Complete step-by-step answer:
Given, the amount is $Rs.101$
Now, let the amount of three sons be $x$, $y$ and $z$ respectively.
Given condition is $x + y + z = 101$ and $x \leqslant y + z$
Since,
$
  x + y + z = 101 \\
  x = 101 - (y + z) \\
$
Now, $x \leqslant y + z$
$
   \Rightarrow x \leqslant 101 - x \\
   \Rightarrow 2x \leqslant 101 \\
   \Rightarrow x \leqslant 50 \\
 $
Similarly, $y \leqslant 50$ and $z \leqslant 50$
And, $x + y + z = 101$
We will apply the concept of multinomial to find out the number of ways of the above-mentioned condition.

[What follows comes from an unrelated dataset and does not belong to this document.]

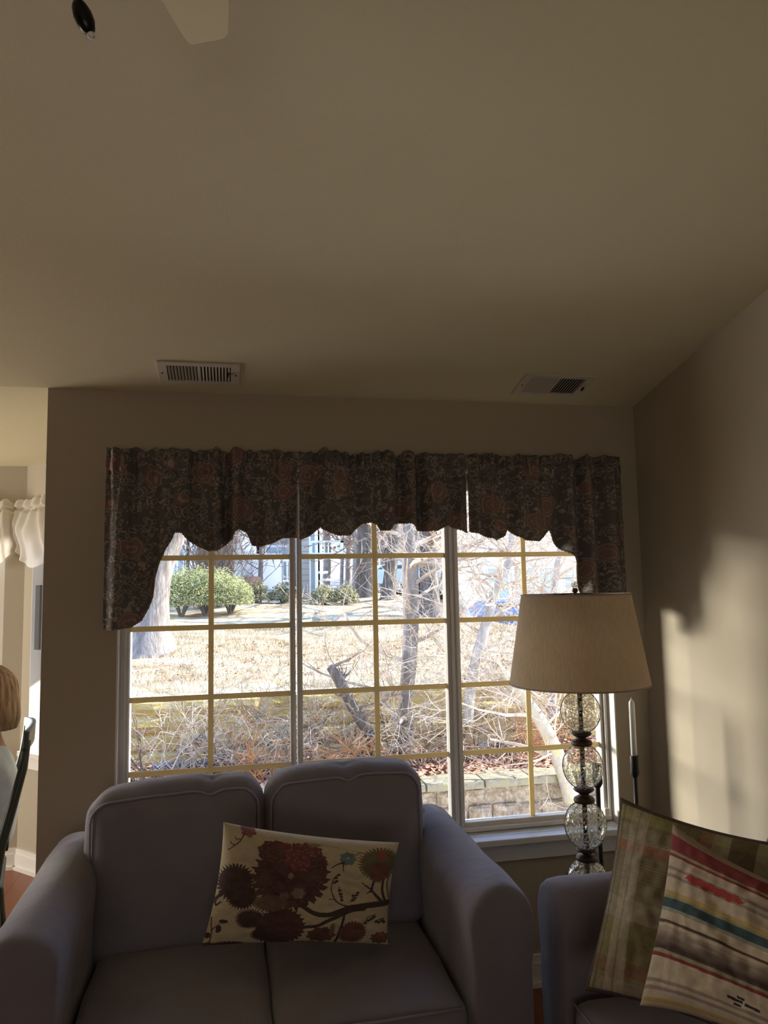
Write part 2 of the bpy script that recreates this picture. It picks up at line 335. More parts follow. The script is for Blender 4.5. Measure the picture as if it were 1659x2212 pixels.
# ------------------------------------------------------------ sofas
def sofa(name, loc, rz, label, cat, wid, aw, ncush, d=.83, ah=.795, bh=.90, seat=.49, cush_top=.985, ext=.05):
    e = empty(name, loc, label, cat, rz=rz); X = wid/2
    nz = lambda p, a=.006, f=7: a*noise.noise(Vector(p)*f)
    def rough(p, u): return p+Vector((nz(p), nz(p+Vector((5, 0, 0))), nz(p+Vector((0, 9, 0)))))
    # local: front at y=0, back at y=d ; feet on z=0
    MB().rbox(-X+.06, X-.06, .04, d-.02, .09, .36, .03, 8).build('base', M['sofa'], e, smooth=True)
    MB().rbox(-X+.12, X-.12, d-.15, d, .10, bh-.08, .05, 14, fn=rough).build('back_frame', M['sofa'], e, smooth=True)
    for s in (-1, 1):
        # arm profile extruded front to back
        r = aw/2; prof = []
        for k in range(17):
            a = math.pi*k/16; prof.append((r*math.cos(a)*(1.0), ah-r*.92+r*.92*math.sin(a)))
        prof = [(r*.86, .09), (r*.9, ah-.22), (r*.97, ah-.15)]+prof+[(-r*.97, ah-.15), (-r*.9, ah-.22), (-r*.86, .09)]
        ys = [0, .006, .02, .05, .12, .2, .3, .4, .5, .6, .7, d-.04]
        sc = [.90, .96, .99, 1, 1, 1, 1, 1, 1, 1, 1, 1]
        n = len(prof); V = []
        for y, q in zip(ys, sc):
            for (x, z) in prof:
                p = Vector((s*(X-r)+x*q, y, .09+(z-.09)*(1-(1-q)*.35)))
                V.append(p+Vector((nz(p, .008), 0, nz(p+Vector((3, 3, 3)), .008))))
        fc = [(i*n+k, i*n+(k+1) % n, (i+1)*n+(k+1) % n, (i+1)*n+k) for i in range(len(ys)-1) for k in range(n)]
        fc += [tuple(range(n-1, -1, -1)), tuple((len(ys)-1)*n+k for k in range(n))]
        arm = MB().add(V, fc).build('arm', M['sofa'], e, smooth=True)
    ix = X-aw; cw = 2*ix/ncush
    for k in range(ncush):
        x0 = -ix+k*cw; x1 = x0+cw
        sc_ = MB().rbox(x0+.003, x1-.003, .0+.01, d-.24, .345, seat, .035, 14, puff=(.004, .01, .015), fn=rough).build('seat_cushion', M['sofa'], e, smooth=True)
        for zz in (.352, seat-.012):
            MB().tube([(x0+.02, .012, zz), ((x0+x1)/2, .002, zz), (x1-.02, .012, zz)], .004, 6).build('piping', M['pipe'], sc_, smooth=True)
        def shape(p, u, x0=x0, x1=x1, k=k):
            p = rough(p, u)
            t = (p.z-seat)/(cush_top-seat)
            p.y += .05*t                                             # leans back
            if u[2] > .9:                                            # crown with a dimple
                v = (p.x-x0)/(x1-x0); p.z += .012*math.sin(v*math.pi)-.016*math.exp(-((v-(.66 if k == 0 else .55))/.05)**2)*(1 if u[1] < 0 else .4)
            if k == ncush-1: p.z += .014*(p.x-x0)/(x1-x0)
            else: p.z -= .02*(x1-p.x)/(x1-x0)
            return p
        bc = MB().rbox(x0-ext if k == 0 else x0+.004, x1+.03 if k == ncush-1 else x1-.004, d-.335, d-.13, seat-.045, cush_top, .075, 22, puff=(.01, .03, .012), fn=shape)
        bo = bc.build('back_cushion', M['sofa'], e, smooth=True)
        # piping along the front rim of the cushion
        xa, xb = (x0-ext if k == 0 else x0+.004), (x1+.03 if k == ncush-1 else x1-.004)
        R = .06; pts = []
        def pin(x, z):
            u = Vector(((2*x-xa-xb)/(xb-xa), -1, 2*(z-seat)/(cush_top-seat)-1)); 
            p = Vector((x, d-.335+.016, z)); q = shape(p, (u[0], -1, .95 if z > cush_top-.03 else 0)); return q
        zt_ = cush_top-.022
        for z in np.linspace(seat+.05, zt_-R, 8): pts.append(pin(xa+.018, z))
        for a in np.linspace(0, math.pi/2, 6)[1:]: pts.append(pin(xa+.018+R-R*math.cos(a), zt_-R+R*math.sin(a)))
        for x in np.linspace(xa+.018+R, xb-.018-R, 24)[1:]: pts.append(pin(x, zt_))
        for a in np.linspace(0, math.pi/2, 6)[1:]: pts.append(pin(xb-.018-R+R*math.sin(a), zt_-R+R*math.cos(a)))
        for z in np.linspace(zt_-R, seat+.05, 8)[1:]: pts.append(pin(xb-.018, z))
        MB().tube(pts, .0045, 6).build('piping', M['pipe'], bo, smooth=True)
    for sx_ in (-1, 1):
        for y in (.07, d-.07): MB().tube([(sx_*(X-.10), y, 0), (sx_*(X-.10), y, .095)], [.018, .025], 12).build('leg', M['bronze'], e)
    return e
sofa('loveseat', (.115, 2.12, 0), 0, 'lavender grey two-cushion loveseat in front of the window', 'loveseat', 1.48, .20, 2, d=.88)
sofa('sofa', (.93, .95, 0), -math.pi/2, 'dark grey sofa at right whose arm meets the loveseat, under pillows', 'sofa', 2.70, .20, 3, d=.86, ah=.768, cush_top=.965, ext=-.09)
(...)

The corresponding Multinomial is ${(1 + x + {x^2} + ...{x^{50}})^3}$
Hence, total number of distribution is equivalent to coefficient of ${x^{101}}$ in the expansion of ${(1 + x + {x^2} + ...{x^{50}})^3}$
Coefficient of ${x^{101}}$ in the expansion ${(1 + x + {x^2} + ...{x^{50}})^3}$
The expansion ${(1 + x + {x^2} + ...{x^{50}})^3}$ can be simplified with the help of concept of sum of Geometric progression i.e., Sum $ = \dfrac{{a(1 - {r^n})}}{{1 - r}}$ where, a is the first term and r is the common ratio.
Applying,
 ${(1 + x + {x^2} + ...{x^{50}})^3} = {(\dfrac{{{x^{51}} - 1}}{{x - 1}})^3}$
The coefficient of ${x^{101}}$ in the expansion of ${(\dfrac{{{x^{51}} - 1}}{{x - 1}})^3}$
The coefficient of ${x^{101}}$ in the expansion of ${({x^{51}} - 1)^3}{(1 - x)^{ - 3}}$
The coefficient of ${x^{101}}$ in the expansion of$({x^{153}} - 1 - 3{x^{102}} + 3{x^{51}})(1 + 3x + {}^4{C_2}{x^2} + {}^5{C_3}{x^3} + ... + ...)$
The coefficient of ${x^{101}}$ is ${}^{103}{C_{101}} - 3{}^{52}{C_{50}}$
Hence, the coefficient of ${x^{101}}$ is 1275.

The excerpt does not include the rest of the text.